Review: “Florence” by @mountainsgames #videogaming #interactive #storytelling


Florence (2018), by Australian studio Mountains, is one of the most innovative narratives I have ever encountered. Here I see it as a digital book, a great example of interactive storytelling, rather than a video game. It opens my eyes on how stories can be conveyed and further enriched with reader input, without giving away author control over plot and character design. Reading Florence is an amazing and inspiring experience, revealing how user participation can help create a sense of intimacy that is seldom found in ordinary print books and text-based digital titles.

The digital book was introduced to me by a 13-year-old friend who enjoys web-based illustrations, comics and arts. Together we embarked on a journey through the world of Florence, a young woman living her daily routine, finding love, and eventually discovering and fulfilling the meaning of her life. Instead of written dialogue, readers are accompanied by music throughout the story that perfectly captures the characters’ mood and the atmosphere of each scene. The use of piano for Florence and cello for her love interest Krish very much reminds me of Invitation to the Dance (1819) by German composer Carl Maria von Weber.

Initially skeptical about the use of mini-games in storytelling, I was surprised by the delightful ways in which they help reveal the emotions, thoughts and actions of the characters. Sometimes the tasks are simple, such as tapping, swiping and scrolling to help Florence brush her teeth, browse social media on public transport, do her accounting work, get through phone conversations with her mother, eat her meals, clean her house, etc. These trivial, repetitive tasks reflect the mundane nature of Florence’s life, allowing readers to experience it first-hand.

As Florence meets and falls in love with Krish, we as readers help bring her life into focus – literally. We piece together the couple’s conversations, clarify their dreams, develop polaroid photos of their outings and social gatherings, and even arrange their personal belongings when they start living together. The process enables readers to access the couple’s life. It is an incredibly empowering feeling, which soon turns heart-wrenching when the couple breaks up and readers have to help sort out their stuff. Memories of the relationship are now drifting pieces of a vague image that readers try to capture on behalf of Florence. The emotional and psychological transition from the observer to the participant is thus complete.
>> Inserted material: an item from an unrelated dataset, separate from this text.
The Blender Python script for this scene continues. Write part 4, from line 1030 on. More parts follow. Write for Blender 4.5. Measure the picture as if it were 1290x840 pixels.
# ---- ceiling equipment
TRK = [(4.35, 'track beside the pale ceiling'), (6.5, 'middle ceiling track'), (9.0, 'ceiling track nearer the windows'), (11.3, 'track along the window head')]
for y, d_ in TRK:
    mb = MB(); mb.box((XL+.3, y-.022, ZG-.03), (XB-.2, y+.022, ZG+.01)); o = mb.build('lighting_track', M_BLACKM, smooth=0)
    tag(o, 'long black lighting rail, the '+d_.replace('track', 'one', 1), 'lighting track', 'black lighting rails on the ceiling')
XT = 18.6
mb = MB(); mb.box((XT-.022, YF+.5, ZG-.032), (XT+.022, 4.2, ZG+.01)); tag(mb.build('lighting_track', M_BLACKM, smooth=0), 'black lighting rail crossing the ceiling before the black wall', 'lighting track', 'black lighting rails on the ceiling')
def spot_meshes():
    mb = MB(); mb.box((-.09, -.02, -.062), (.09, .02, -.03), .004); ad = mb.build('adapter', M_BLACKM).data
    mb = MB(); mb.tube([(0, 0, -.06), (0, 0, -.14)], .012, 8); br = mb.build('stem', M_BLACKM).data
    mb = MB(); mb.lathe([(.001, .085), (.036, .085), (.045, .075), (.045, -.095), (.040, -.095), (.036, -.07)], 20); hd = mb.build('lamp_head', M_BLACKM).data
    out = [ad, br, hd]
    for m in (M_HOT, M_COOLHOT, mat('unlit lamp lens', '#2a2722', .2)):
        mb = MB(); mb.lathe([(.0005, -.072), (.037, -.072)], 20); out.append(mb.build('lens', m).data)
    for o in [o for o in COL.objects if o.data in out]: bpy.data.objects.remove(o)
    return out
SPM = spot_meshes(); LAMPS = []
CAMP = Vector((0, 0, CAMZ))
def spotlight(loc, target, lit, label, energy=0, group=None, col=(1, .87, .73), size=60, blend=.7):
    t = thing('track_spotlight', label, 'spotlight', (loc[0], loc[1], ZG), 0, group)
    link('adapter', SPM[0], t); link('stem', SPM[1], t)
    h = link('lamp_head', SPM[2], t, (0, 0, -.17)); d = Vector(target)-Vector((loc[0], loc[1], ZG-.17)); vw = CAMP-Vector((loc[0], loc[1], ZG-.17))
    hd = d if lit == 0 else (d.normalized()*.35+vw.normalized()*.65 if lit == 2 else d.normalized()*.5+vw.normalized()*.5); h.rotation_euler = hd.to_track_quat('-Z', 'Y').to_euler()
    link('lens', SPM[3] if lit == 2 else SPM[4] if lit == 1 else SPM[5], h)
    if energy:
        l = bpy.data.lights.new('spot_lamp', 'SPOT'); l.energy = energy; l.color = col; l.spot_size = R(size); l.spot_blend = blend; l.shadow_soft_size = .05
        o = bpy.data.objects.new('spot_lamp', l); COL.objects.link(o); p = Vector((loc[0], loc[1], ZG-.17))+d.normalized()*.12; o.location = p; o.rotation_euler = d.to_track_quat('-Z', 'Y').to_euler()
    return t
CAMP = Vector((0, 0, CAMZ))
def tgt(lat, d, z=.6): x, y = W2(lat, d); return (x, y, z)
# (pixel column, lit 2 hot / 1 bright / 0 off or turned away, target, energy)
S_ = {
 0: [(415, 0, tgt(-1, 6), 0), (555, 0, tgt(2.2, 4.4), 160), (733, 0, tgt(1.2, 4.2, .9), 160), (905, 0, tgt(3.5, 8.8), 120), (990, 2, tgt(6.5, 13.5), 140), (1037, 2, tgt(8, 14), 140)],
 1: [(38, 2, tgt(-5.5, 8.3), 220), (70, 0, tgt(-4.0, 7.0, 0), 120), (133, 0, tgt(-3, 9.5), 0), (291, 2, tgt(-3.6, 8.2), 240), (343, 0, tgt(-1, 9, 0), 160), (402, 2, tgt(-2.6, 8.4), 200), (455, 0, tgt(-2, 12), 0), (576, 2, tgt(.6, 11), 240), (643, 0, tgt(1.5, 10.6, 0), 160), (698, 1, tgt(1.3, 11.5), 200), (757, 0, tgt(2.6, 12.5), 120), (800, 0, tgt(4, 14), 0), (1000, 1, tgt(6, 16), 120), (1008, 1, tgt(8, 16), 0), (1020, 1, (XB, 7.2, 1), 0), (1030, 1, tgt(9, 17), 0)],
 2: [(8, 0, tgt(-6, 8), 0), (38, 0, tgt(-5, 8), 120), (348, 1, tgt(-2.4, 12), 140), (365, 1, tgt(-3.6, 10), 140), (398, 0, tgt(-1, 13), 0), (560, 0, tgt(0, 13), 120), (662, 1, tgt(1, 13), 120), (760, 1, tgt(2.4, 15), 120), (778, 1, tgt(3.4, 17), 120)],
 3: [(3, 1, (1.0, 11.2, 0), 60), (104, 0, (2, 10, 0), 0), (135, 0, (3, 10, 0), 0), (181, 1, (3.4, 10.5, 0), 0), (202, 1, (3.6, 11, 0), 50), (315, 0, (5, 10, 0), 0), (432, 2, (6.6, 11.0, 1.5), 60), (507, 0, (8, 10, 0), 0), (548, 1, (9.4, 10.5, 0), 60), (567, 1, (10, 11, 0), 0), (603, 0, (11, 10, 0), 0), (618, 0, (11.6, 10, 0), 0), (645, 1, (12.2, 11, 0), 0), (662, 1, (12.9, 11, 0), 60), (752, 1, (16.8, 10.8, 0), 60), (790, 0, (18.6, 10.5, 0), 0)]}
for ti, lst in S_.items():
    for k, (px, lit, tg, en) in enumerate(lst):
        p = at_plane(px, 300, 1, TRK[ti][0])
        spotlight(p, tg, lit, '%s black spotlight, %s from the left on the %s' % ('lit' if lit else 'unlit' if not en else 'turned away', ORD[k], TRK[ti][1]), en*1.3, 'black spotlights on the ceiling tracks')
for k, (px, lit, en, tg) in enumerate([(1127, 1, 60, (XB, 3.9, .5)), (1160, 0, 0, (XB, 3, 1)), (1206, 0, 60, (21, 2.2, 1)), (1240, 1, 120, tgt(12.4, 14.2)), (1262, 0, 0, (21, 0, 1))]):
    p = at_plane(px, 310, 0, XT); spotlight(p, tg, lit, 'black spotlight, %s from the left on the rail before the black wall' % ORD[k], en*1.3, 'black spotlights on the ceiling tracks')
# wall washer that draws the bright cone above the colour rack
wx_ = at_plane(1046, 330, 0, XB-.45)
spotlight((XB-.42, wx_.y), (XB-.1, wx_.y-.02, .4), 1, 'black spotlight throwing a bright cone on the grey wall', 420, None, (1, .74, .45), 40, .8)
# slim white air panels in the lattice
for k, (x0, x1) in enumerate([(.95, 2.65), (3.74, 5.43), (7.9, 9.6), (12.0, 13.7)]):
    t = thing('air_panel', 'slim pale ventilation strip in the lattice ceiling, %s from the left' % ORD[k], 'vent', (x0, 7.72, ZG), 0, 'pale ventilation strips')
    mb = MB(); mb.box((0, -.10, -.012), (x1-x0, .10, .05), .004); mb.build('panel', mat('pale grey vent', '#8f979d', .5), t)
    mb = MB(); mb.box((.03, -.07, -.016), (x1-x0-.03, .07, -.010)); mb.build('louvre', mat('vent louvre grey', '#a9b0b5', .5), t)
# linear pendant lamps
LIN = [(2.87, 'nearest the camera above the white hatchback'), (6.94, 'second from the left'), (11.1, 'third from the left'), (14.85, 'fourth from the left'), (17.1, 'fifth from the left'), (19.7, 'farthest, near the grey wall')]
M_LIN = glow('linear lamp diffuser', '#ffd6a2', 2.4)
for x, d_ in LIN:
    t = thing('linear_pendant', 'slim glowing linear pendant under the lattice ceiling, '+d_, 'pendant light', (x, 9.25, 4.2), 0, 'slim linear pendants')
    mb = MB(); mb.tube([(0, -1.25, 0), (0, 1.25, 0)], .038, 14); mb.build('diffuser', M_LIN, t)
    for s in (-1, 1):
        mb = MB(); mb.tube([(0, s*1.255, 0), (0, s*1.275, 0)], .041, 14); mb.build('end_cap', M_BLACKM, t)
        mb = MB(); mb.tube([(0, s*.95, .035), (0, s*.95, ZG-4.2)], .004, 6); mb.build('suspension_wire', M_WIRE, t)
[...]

In the words of Ken Wong, lead designer of Florence: “I wanted to explore what kind of stories and what kind of dynamics we can get without resorting to violence… It plays out a bit like comic without words, which I’m a fan of, but also a bit like a silent movie or a music video, where you’re going to be reading a lot into body language and how these characters move throughout the world and looking through their possessions.” Perhaps this is why Florence can and should be seen as a digital book – it builds in chapters and utilises the format of a graphic novel. It encourages reader contribution, NOT to achieve goals, win prizes, advance to higher levels, or experience thrills. Instead, readers are invited to participate in processes of decision-making and, as a result, to experience how simple and complex decisions can impact on one’s life.

Suffice to say that, much like reading a book, in Florence, there is no “right” or “wrong” choices that will let you “win” or “lose”. Similar to a book, but through interaction, it seeks to “evoke more personal connections and empathy from users”. I guess this is what makes storytelling magical as well as universal, no matter what form it takes.